The Cadets, of course, will enter the government, for it is they who call the tune. Chernov may remain. Tsere-teli, evidently, is "not wanted" any longer. Tsereteli "was needed" for the purpose of disarming the workers. Now that the workers are disarmed, he is of no more use. "The Moor has done his work, he can go." 1 He will be replaced by Avksentyev.
But it is not a question of personalities, of course. Chernov, Tsereteli, or anyone else of the same breed— what difference does it make? Everyone knows that these pseudo-Zimmerwaldists served the cause of imperialism no worse than the Hendersons and Thomases. 2
But, I repeat, it is not a question of personalities.
The point is that in all this turmoil, in this chase after portfolios and the like, at the bottom of which is a struggle for power, the line of the Cadets, the line of counter-revolution in home policy, and of a "war to a finish" in foreign policy, has gained the upper hand.
For the question at issue was:
Either the war goes on—in which case complete dependence on the British and American money market, the rule of the Cadets, and the revolution curbed; for neither the Cadets nor "Allied" capital can sympathize with the Russian revolution.

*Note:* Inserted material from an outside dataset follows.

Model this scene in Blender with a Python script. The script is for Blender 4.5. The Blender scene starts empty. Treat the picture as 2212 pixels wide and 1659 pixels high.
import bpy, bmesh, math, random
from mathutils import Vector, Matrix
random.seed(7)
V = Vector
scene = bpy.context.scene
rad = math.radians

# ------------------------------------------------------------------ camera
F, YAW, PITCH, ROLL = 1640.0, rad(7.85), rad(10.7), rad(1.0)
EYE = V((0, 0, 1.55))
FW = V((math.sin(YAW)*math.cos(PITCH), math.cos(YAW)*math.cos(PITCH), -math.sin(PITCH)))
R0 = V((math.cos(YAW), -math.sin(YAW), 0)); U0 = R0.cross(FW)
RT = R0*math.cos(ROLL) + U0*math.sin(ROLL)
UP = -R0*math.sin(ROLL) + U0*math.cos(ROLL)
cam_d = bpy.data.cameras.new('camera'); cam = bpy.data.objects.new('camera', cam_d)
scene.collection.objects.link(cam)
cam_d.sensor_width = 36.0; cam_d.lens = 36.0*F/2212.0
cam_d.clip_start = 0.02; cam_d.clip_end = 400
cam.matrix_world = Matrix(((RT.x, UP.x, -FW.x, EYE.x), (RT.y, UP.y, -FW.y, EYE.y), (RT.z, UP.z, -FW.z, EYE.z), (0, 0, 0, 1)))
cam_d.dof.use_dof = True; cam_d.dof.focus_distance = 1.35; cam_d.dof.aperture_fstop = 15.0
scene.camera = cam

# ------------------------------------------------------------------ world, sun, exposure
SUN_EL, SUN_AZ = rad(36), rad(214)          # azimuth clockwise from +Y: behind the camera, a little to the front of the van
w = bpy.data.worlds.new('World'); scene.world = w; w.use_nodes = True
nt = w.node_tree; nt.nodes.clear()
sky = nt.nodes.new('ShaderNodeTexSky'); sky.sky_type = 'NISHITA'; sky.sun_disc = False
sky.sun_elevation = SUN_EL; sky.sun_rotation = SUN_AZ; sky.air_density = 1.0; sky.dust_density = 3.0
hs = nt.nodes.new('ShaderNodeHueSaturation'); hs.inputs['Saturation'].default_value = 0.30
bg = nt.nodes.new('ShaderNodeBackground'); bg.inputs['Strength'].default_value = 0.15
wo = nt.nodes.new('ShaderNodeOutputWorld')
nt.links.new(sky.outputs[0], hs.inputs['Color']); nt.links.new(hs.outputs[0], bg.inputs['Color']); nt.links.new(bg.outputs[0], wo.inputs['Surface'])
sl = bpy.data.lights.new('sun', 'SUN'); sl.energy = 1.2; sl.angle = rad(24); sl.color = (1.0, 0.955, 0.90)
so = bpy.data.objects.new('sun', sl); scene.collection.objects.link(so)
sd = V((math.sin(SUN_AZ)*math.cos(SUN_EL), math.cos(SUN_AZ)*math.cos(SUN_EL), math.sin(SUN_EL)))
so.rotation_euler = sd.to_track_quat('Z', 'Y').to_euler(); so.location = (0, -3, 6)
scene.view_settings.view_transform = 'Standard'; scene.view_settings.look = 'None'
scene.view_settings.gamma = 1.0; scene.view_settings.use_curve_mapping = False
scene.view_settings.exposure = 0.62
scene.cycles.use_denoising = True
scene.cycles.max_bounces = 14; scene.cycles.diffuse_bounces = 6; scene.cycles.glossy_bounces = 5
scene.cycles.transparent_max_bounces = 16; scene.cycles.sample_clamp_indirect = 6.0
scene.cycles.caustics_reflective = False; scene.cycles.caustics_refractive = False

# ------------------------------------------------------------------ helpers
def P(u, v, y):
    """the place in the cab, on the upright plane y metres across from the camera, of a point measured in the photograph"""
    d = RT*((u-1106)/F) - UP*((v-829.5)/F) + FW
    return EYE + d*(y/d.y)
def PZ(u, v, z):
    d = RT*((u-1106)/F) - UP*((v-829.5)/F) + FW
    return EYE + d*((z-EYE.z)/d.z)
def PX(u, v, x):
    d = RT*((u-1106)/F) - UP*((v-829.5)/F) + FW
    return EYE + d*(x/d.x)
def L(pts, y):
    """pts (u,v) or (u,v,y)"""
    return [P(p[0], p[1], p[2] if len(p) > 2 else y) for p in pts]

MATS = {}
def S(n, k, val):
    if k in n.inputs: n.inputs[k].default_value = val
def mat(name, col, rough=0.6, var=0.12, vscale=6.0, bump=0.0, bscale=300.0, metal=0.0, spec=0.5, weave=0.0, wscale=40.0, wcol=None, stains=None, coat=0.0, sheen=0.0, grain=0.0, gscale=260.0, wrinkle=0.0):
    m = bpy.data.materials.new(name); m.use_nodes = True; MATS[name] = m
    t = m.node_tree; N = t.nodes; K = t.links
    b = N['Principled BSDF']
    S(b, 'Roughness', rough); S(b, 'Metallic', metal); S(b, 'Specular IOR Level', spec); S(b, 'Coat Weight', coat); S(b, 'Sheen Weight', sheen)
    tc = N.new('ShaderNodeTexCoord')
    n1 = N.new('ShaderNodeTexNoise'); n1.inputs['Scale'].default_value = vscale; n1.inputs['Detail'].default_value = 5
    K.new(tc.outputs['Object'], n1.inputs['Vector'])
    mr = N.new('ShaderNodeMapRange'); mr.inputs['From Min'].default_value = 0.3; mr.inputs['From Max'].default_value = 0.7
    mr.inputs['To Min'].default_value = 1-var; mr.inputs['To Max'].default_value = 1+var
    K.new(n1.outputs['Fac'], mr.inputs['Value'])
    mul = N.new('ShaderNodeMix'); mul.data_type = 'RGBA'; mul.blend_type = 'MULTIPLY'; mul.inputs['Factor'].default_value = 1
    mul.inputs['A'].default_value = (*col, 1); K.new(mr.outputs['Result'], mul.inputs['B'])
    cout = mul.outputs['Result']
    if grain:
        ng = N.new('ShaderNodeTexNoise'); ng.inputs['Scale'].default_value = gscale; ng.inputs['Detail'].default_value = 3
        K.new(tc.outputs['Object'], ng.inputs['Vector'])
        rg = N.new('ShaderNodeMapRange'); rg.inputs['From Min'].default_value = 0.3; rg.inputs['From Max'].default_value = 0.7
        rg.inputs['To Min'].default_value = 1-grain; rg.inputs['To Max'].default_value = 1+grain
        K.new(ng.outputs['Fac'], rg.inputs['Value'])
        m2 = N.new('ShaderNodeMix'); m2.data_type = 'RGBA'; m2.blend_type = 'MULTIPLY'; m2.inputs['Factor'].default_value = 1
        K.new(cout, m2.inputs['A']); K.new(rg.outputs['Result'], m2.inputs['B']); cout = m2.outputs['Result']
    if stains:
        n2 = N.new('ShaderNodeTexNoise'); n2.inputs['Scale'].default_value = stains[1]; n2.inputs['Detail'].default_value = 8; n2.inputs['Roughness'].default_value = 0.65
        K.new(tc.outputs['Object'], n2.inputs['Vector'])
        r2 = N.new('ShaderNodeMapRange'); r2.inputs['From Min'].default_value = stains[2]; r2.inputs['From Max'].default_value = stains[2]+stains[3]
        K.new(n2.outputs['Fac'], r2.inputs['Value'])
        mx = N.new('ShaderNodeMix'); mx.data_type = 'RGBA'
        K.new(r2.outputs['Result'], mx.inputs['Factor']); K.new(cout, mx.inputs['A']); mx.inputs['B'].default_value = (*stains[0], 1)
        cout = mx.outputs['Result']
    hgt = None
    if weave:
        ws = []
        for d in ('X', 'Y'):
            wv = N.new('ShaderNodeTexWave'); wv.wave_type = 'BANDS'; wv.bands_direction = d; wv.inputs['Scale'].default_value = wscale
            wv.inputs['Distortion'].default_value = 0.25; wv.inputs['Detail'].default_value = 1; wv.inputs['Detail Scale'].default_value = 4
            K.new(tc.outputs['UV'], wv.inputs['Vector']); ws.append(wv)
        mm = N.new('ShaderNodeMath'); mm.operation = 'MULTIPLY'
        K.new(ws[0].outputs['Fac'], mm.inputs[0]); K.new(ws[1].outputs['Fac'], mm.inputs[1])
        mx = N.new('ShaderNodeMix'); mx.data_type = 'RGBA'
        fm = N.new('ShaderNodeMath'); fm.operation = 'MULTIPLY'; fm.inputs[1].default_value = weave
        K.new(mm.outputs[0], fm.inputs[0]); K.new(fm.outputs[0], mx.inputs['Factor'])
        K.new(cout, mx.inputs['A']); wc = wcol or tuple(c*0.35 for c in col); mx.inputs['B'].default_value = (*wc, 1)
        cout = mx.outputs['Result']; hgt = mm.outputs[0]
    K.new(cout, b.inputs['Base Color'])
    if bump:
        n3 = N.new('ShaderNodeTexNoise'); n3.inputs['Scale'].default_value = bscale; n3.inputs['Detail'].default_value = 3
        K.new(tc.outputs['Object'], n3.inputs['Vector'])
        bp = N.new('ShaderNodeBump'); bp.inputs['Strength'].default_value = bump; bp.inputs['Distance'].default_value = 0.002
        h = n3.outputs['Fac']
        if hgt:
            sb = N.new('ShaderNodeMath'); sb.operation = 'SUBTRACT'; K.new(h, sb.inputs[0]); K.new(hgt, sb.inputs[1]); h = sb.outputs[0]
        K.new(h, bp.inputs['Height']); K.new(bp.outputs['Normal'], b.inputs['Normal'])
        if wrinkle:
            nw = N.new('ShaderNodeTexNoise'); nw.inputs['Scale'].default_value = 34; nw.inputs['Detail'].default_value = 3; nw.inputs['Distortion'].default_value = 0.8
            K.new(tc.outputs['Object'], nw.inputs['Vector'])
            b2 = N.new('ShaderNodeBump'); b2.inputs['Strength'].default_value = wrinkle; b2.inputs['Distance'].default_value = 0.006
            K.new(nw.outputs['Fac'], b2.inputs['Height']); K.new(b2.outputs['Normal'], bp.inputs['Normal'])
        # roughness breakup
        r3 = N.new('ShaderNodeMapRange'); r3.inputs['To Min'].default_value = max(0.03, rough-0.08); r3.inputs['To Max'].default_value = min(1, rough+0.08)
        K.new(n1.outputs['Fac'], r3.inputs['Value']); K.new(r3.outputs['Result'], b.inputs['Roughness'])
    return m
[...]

Or, transfer of power to the revolutionary class, the breaking of the financial shackles of Allied capital which bind Russia hand and foot, declaration of terms of peace, and rehabilitation of the disrupted national economy at the expense of the profits of the landlords and capitalists.
There was no third way, and the Mensheviks and Socialist-Revolutionaries, who sought for a third way, were bound to go down.
In this respect the Cadets proved more clearheaded.
"The government must resolutely break with the disastrous trends of Zimmerwaldism and 'utopian' socialism," writes Rech.
In other words, war without reservations, war to a finish.
"There must be a definite conclusion," said Nekrasov at the conference : Either take power yourselves (he was addressing the Soviet), or let others take power!
In other words, either revolution or counter-revolution.
The Mensheviks and Socialist-Revolutionaries had abandoned the path of revolution, hence they were inevitably bound to fall under the sway of the Cadets, of the counter-revolutionaries.
For the Cadets mean an assured internal loan.
The Cadets mean friendship with Allied capital, that is, an assured foreign loan.
And, owing to the disruption in the rear and especially at the front, money is needed so badly. . . .
That is the whole essence of the "crisis."
And that is the whole significance of the victory of the Cadets.
Whether this victory will be enough for long the near future will show.
Rabochy i Soldat, No. 2, July 24, 1917
1. The words of Mulei Hassan, the Moor of Tunis in Schiller's tragedy "Die Verschworung des Fiesko zu Genua."
2. Arthur Henderson—one of the leaders of the British Labour Party; a social-chauvinist and member of Lloyd George's government during the First World War.
Albert Thomas—one of the leaders of the French Socialist Party; in the First World War he was a social-chauvinist and a member of the French government.